This semester, Shansi will host their inaugural visiting artists through their Visiting Artist and Practitioner Program, along with Shansi’s partner institution for the program, Keystone Foundation, an organization that focuses on Indigenous communities and ecological development in the Nilgiri Biosphere Reserve in South India, selected two Indigenous Adivasi artists and one Adivasi community-based researcher from the Irula tribe in Tamil Nadu to visit Oberlin for this 16-day program.
Shansi has a history of working with artists from Asia and the Asian diaspora, specifically through the Visiting Scholars Program, the Jacobson-Cocco Distinguished Lecture Series, and other sponsored events and performances.
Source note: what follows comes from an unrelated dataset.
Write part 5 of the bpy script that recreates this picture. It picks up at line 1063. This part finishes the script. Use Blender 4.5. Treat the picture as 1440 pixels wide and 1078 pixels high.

“Oberlin Shansi has had a visiting scholars program since the 1920s,” Shansi Senior Director Ted Samuel said. “We believe in mutual exchange. We don’t just want to send Obies abroad, we also want to provide opportunities for members of our partner institutions to come here, do research, engage with academic life here, and also to observe pedagogies at a small liberal arts institution in Ohio.”
While this framework has allowed many scholars to visit Oberlin through Shansi over the years, the organization has begun evolving their mission to expand the breadth of people who can engage with research and experiences at Oberlin.
“Over time, we started to develop partnerships with different types of organizations, nonprofit organizations,” Samuel said. “We also work with a U.N. agency, and the visiting scholar model just doesn’t necessarily work for that. Furthermore, the Irula arts residency is unique to us as we work with musicians who are not ‘professional’ in a traditional sense, even though their talent, knowledge, and expertise runs deep. They are currently engaged in the process of translating intimate, sometimes ritualistic music and dance practices to staged contexts.”
The Irula artist residency will have many components, including performances, workshops, and presentations across various local venues.
“Ultimately, what we landed on is a program that marries the College and the community in a two-week residency,” Shansi Grants and Fellowships Coordinator Phoebe von Conta, OC ’22, said. “The first week that visitors will be here, the program will orient towards community events, because students will be on spring break, and then the second week will be oriented towards more campus involvement.”
There will also be two artist jams at Hanson Records and the Rock & Roll Hall of Fame in Cleveland. This program’s engagement with community venues and resources helps Shansi take a step toward achieving its community goals.
“It’s easy for Shansi to be insular, you know, and to just really focus on our relationship with Oberlin College and our partners in Asia,” Samuel said. “I think that this program is forcing us to go past the college bubble, if you will. I’ve been talking to folks at the public library for over a year to start doing things with them, but now we’re actually doing something. So it’s kind of breaking down those barriers to better engage in the community. And to engage in the Rock & Roll Hall of Fame, that’s a dream come true — and now that we know that we have contacts at these places, there’s precedent, so the next time, it won’t be as hard to get into the community, because we’ve already done it once before.”
Shansi also hopes that these two weeks of programming will serve as a solid representation of the kind of diverse work that the organization does and can do.
“This program is also an effort to spread the word about the expansiveness of Shansi,” von Conta said. “I think sometimes on campus there can be a misunderstanding or an assumption that Shansi is for one type of student or one type of group or one type of campus organization, but that’s not the case at all, and Shansi has a really dynamic array of programming and kinds of people who participate in the fellowship and grants.”